::: MATERIAL SUPPLIED

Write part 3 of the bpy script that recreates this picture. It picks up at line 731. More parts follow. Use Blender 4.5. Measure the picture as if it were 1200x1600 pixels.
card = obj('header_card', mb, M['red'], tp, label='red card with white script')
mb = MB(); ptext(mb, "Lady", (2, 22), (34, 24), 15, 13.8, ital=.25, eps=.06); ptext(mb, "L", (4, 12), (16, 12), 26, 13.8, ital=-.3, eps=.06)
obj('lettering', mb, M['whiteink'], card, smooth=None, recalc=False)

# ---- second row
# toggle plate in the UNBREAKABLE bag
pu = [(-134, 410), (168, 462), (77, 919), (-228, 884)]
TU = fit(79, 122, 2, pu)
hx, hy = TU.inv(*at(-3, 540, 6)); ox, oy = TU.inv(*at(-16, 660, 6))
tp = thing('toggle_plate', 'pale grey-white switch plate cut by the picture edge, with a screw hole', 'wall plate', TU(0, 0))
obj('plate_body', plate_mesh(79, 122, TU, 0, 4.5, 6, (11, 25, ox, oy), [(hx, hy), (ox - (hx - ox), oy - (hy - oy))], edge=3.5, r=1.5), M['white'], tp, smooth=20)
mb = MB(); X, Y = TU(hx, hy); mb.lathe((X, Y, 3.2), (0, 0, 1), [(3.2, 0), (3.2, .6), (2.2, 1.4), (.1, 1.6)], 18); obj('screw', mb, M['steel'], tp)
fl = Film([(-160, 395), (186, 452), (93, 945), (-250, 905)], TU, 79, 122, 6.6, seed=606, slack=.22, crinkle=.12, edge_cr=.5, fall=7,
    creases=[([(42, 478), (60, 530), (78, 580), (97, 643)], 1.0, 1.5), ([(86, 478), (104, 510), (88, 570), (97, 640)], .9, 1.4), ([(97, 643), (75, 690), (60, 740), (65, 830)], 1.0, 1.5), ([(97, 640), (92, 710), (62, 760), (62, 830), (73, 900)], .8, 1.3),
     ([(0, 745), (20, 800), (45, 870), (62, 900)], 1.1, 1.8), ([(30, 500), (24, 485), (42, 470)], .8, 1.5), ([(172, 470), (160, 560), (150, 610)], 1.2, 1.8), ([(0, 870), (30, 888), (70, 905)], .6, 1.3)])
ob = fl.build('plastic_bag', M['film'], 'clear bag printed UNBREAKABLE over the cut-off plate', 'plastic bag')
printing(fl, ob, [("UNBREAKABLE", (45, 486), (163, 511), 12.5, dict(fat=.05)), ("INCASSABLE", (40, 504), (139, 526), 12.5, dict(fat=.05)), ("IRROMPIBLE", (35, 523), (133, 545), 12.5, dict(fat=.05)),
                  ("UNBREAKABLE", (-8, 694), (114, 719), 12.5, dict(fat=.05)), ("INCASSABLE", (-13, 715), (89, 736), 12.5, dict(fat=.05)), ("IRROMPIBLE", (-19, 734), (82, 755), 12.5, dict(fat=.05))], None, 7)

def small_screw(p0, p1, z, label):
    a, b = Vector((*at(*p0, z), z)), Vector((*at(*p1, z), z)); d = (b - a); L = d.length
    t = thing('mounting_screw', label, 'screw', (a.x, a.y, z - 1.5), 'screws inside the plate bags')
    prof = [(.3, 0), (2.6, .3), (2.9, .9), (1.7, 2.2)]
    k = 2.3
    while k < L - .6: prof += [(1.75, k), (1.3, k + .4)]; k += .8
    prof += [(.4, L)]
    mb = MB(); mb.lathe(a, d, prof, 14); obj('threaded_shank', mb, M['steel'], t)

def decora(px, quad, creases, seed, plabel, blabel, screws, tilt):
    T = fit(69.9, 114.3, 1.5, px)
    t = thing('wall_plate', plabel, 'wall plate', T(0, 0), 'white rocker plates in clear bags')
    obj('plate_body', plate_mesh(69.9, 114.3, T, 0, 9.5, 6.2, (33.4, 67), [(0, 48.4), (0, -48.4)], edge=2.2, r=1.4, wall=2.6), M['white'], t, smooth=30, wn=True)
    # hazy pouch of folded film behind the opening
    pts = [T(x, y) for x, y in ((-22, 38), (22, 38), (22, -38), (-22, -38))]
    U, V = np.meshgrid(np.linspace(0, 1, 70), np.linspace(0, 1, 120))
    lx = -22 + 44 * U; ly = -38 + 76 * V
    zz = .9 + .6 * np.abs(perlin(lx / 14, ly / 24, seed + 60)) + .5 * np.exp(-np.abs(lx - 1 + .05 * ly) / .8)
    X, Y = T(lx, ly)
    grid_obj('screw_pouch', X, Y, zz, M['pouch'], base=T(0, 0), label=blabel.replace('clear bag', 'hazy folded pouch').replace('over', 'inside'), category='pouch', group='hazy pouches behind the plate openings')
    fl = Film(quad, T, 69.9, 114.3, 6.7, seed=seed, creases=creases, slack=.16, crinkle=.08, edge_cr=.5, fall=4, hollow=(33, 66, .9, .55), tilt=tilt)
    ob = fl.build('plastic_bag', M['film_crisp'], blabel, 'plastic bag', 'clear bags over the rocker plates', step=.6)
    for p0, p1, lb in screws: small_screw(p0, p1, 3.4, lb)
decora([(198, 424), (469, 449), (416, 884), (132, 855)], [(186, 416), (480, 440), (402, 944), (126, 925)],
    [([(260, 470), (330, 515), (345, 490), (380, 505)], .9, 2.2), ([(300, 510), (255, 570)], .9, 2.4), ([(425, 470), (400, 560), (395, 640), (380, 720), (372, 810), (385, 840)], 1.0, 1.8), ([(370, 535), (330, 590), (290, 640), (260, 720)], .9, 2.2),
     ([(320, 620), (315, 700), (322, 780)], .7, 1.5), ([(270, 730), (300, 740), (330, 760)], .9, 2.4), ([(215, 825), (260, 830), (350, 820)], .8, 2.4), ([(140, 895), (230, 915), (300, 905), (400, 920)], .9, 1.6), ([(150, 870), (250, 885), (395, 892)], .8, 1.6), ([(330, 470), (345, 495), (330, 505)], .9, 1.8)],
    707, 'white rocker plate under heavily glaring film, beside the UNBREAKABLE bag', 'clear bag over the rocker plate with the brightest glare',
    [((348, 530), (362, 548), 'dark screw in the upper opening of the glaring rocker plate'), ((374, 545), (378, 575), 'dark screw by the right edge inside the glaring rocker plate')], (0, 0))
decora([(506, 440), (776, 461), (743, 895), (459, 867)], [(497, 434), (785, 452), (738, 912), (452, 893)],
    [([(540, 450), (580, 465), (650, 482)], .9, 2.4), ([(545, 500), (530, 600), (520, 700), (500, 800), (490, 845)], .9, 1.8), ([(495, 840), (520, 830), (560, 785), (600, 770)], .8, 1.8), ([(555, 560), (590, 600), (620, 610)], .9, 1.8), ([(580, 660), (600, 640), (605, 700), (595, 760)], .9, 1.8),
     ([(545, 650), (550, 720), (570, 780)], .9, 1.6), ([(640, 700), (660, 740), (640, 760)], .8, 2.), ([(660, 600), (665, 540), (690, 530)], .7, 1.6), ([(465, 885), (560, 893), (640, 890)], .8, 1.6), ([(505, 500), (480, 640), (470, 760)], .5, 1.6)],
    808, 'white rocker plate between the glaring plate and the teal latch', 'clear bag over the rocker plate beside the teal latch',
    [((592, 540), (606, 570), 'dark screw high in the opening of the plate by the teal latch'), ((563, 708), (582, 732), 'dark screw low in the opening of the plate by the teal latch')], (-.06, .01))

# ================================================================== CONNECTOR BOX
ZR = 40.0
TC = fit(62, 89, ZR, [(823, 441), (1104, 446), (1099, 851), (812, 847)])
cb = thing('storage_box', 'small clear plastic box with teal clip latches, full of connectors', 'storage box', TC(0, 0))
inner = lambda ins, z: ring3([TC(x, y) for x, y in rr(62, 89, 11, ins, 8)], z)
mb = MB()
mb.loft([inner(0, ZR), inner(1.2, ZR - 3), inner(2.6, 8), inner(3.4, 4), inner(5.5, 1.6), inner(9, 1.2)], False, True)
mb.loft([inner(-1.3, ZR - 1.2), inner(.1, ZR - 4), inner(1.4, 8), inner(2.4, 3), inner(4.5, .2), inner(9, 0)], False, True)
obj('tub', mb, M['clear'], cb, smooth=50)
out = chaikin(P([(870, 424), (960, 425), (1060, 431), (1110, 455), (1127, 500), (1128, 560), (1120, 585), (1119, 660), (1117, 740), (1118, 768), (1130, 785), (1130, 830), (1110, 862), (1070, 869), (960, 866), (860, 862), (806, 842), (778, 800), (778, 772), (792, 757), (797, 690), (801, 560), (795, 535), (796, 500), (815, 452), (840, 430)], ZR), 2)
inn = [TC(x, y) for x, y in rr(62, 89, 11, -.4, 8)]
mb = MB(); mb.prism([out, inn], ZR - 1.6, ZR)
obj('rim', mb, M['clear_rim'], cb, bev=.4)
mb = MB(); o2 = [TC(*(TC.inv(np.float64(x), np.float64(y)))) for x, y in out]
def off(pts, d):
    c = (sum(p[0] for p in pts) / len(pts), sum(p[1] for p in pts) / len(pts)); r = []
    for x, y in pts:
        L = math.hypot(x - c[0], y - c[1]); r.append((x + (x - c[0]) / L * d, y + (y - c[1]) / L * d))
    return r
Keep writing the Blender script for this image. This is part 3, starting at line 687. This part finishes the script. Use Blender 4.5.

::::::

● WHAT THE TASK ASKS: Pull every line containing the word "part" out of the material and copy it.

● WRITTEN RESPONSE:
Write part 3 of the bpy script that recreates this picture. It picks up at line 731. More parts follow. Use Blender 4.5. Measure the picture as if it were 1200x1600 pixels.
Keep writing the Blender script for this image. This is part 3, starting at line 687. This part finishes the script. Use Blender 4.5.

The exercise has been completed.